* begin *

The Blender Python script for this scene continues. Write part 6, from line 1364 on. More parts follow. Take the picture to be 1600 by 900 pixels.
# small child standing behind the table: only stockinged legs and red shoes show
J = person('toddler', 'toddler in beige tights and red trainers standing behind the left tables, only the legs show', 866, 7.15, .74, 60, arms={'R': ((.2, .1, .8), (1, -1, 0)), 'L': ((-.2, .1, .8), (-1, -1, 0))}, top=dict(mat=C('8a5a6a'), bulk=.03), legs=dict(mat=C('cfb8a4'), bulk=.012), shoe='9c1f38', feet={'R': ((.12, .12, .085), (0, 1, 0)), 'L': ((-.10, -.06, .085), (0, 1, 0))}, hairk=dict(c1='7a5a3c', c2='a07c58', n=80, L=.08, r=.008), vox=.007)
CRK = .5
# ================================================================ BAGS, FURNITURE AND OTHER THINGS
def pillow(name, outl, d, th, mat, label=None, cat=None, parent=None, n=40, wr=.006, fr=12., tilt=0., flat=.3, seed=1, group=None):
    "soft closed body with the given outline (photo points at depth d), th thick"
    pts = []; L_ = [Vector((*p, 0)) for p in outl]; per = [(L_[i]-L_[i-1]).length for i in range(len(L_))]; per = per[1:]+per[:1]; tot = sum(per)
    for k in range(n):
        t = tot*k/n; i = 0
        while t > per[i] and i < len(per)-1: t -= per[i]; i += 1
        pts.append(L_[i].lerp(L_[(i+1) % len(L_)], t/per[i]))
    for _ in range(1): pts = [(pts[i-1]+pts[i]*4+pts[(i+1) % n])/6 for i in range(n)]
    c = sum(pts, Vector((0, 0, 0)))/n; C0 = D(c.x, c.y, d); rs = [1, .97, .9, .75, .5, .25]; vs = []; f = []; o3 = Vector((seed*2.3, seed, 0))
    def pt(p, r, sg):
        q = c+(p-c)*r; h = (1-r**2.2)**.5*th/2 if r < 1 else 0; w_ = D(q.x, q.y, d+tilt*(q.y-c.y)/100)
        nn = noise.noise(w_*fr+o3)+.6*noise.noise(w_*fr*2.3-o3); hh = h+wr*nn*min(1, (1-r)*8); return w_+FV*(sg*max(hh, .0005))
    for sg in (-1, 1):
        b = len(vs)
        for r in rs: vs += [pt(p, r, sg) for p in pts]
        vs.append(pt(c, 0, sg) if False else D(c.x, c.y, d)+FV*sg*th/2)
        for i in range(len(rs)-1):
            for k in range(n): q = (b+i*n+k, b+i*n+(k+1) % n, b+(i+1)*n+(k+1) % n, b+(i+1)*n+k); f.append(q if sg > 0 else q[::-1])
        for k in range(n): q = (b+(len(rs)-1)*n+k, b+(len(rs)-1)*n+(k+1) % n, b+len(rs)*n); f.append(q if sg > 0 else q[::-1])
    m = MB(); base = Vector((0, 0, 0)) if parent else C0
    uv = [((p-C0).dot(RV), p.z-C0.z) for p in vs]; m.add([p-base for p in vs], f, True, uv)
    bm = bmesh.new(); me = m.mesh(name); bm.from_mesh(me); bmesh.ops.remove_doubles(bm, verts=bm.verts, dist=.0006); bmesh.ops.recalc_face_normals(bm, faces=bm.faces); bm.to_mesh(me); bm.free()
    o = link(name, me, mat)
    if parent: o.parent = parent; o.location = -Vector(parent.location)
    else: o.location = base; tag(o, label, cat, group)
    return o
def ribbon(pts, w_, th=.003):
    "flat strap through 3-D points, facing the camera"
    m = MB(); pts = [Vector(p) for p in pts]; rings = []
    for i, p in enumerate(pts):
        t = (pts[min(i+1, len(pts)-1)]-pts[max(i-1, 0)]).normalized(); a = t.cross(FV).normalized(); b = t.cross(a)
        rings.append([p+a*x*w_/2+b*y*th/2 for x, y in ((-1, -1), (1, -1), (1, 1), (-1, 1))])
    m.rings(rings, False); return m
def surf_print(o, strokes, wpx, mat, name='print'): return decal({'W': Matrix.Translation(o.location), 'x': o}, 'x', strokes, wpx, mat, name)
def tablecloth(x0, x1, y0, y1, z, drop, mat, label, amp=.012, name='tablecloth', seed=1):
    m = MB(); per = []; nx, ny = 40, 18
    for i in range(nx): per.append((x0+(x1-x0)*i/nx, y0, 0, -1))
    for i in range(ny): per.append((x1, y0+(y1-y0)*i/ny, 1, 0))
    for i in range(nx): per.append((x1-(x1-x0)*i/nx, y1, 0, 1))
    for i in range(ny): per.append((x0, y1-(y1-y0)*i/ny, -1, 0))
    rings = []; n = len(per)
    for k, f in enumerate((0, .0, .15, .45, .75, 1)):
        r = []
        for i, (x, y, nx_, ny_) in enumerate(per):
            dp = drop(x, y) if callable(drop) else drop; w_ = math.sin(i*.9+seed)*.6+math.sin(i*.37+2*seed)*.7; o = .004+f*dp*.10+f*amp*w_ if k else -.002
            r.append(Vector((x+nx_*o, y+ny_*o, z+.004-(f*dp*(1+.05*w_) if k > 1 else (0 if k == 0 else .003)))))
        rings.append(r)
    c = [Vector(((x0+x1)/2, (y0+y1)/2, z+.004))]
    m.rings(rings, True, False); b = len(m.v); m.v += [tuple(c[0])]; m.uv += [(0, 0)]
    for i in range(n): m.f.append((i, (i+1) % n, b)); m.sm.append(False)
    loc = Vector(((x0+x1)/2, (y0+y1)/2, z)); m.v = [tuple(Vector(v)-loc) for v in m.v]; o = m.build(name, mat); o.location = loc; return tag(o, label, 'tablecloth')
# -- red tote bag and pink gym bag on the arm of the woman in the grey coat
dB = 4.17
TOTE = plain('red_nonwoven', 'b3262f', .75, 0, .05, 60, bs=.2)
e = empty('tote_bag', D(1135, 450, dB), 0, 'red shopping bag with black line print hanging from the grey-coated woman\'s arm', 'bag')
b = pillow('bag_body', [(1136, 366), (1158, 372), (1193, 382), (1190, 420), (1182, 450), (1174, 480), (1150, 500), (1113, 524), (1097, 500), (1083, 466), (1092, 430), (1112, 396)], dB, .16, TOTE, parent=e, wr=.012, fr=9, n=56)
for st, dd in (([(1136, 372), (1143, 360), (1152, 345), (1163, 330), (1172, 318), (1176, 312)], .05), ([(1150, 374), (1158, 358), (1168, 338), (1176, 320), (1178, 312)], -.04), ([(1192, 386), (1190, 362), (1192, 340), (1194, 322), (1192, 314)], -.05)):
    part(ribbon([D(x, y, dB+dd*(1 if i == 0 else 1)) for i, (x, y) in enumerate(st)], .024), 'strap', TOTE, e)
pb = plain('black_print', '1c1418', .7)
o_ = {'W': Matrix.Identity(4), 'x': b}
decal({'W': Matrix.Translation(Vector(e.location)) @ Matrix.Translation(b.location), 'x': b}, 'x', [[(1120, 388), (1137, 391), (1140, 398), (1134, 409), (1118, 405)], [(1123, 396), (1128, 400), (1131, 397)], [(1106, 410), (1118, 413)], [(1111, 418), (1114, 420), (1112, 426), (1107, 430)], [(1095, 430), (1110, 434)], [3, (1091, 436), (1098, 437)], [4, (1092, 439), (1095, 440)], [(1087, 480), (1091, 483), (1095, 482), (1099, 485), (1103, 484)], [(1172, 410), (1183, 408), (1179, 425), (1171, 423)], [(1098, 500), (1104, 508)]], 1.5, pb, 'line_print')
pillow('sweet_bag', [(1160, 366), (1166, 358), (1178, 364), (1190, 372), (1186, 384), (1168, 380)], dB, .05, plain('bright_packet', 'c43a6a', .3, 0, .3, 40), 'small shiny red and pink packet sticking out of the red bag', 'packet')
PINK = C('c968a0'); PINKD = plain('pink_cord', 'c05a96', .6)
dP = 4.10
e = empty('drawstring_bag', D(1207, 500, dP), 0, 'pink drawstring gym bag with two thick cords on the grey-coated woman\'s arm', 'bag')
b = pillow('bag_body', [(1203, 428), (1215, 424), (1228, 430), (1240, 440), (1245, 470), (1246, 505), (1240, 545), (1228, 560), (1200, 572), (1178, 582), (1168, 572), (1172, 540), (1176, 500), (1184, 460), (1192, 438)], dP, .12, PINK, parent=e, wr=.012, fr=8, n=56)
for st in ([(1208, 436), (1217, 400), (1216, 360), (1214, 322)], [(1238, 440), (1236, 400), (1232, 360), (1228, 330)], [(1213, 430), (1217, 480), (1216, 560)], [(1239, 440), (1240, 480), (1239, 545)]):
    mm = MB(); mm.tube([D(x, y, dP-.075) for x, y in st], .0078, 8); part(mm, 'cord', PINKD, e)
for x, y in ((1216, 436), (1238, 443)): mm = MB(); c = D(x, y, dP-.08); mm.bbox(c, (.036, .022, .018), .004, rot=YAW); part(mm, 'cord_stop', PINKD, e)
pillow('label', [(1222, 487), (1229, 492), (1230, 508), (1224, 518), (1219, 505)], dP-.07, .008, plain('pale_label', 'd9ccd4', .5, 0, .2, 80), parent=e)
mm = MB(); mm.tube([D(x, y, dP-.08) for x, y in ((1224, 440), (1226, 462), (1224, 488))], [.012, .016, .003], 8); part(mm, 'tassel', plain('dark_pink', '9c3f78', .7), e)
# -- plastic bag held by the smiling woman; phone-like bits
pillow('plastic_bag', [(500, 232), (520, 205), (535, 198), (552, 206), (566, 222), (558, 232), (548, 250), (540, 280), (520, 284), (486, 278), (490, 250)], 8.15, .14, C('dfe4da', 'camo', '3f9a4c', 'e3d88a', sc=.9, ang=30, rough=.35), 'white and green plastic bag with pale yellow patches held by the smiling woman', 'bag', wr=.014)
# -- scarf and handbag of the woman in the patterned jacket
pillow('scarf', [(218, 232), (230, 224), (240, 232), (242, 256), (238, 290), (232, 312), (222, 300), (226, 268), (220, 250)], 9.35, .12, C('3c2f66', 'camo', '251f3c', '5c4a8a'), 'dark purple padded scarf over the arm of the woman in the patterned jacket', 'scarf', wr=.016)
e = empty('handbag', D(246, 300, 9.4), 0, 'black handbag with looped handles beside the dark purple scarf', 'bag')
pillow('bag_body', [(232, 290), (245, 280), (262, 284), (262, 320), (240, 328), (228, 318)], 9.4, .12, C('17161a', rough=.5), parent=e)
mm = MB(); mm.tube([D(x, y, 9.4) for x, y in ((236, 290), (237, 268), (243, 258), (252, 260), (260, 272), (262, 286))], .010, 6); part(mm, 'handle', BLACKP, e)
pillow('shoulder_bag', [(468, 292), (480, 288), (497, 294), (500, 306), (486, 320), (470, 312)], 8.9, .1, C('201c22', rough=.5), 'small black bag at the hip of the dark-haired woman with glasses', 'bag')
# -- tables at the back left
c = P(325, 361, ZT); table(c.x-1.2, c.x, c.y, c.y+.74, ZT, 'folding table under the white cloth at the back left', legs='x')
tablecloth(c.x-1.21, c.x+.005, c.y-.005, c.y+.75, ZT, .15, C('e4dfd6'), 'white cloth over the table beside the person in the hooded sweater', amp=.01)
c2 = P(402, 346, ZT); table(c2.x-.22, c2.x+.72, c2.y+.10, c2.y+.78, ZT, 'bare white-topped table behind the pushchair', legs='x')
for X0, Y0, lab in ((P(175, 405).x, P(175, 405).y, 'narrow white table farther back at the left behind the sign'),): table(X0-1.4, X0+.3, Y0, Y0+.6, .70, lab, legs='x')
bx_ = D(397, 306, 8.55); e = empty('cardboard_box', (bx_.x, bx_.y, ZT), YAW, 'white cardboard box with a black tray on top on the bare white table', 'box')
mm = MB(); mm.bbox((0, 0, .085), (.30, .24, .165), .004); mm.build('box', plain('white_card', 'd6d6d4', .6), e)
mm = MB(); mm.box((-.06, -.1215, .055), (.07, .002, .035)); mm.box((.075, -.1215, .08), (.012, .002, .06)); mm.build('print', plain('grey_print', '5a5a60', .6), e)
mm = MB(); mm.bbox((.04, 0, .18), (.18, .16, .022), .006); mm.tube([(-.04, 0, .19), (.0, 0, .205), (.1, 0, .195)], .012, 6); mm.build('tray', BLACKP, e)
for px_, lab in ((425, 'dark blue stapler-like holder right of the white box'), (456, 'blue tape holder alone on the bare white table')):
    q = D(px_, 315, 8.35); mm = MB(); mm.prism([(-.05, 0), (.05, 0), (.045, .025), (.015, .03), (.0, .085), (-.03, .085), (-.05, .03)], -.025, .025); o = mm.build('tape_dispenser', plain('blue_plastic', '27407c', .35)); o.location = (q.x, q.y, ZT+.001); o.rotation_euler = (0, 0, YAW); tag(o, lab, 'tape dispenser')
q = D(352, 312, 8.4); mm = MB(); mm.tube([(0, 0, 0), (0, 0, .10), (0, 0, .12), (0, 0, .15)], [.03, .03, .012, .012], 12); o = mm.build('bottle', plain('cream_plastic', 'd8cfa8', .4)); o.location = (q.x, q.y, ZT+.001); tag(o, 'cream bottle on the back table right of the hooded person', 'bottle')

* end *

- [WRITTEN PROBLEM]:
Show all lines from the data above in which the word "part" appears.

- [OUTPUT OF THE EXERCISE]:
The Blender Python script for this scene continues. Write part 6, from line 1364 on. More parts follow. Take the picture to be 1600 by 900 pixels.
    part(ribbon([D(x, y, dB+dd*(1 if i == 0 else 1)) for i, (x, y) in enumerate(st)], .024), 'strap', TOTE, e)
    mm = MB(); mm.tube([D(x, y, dP-.075) for x, y in st], .0078, 8); part(mm, 'cord', PINKD, e)
for x, y in ((1216, 436), (1238, 443)): mm = MB(); c = D(x, y, dP-.08); mm.bbox(c, (.036, .022, .018), .004, rot=YAW); part(mm, 'cord_stop', PINKD, e)
mm = MB(); mm.tube([D(x, y, dP-.08) for x, y in ((1224, 440), (1226, 462), (1224, 488))], [.012, .016, .003], 8); part(mm, 'tassel', plain('dark_pink', '9c3f78', .7), e)
mm = MB(); mm.tube([D(x, y, 9.4) for x, y in ((236, 290), (237, 268), (243, 258), (252, 260), (260, 272), (262, 286))], .010, 6); part(mm, 'handle', BLACKP, e)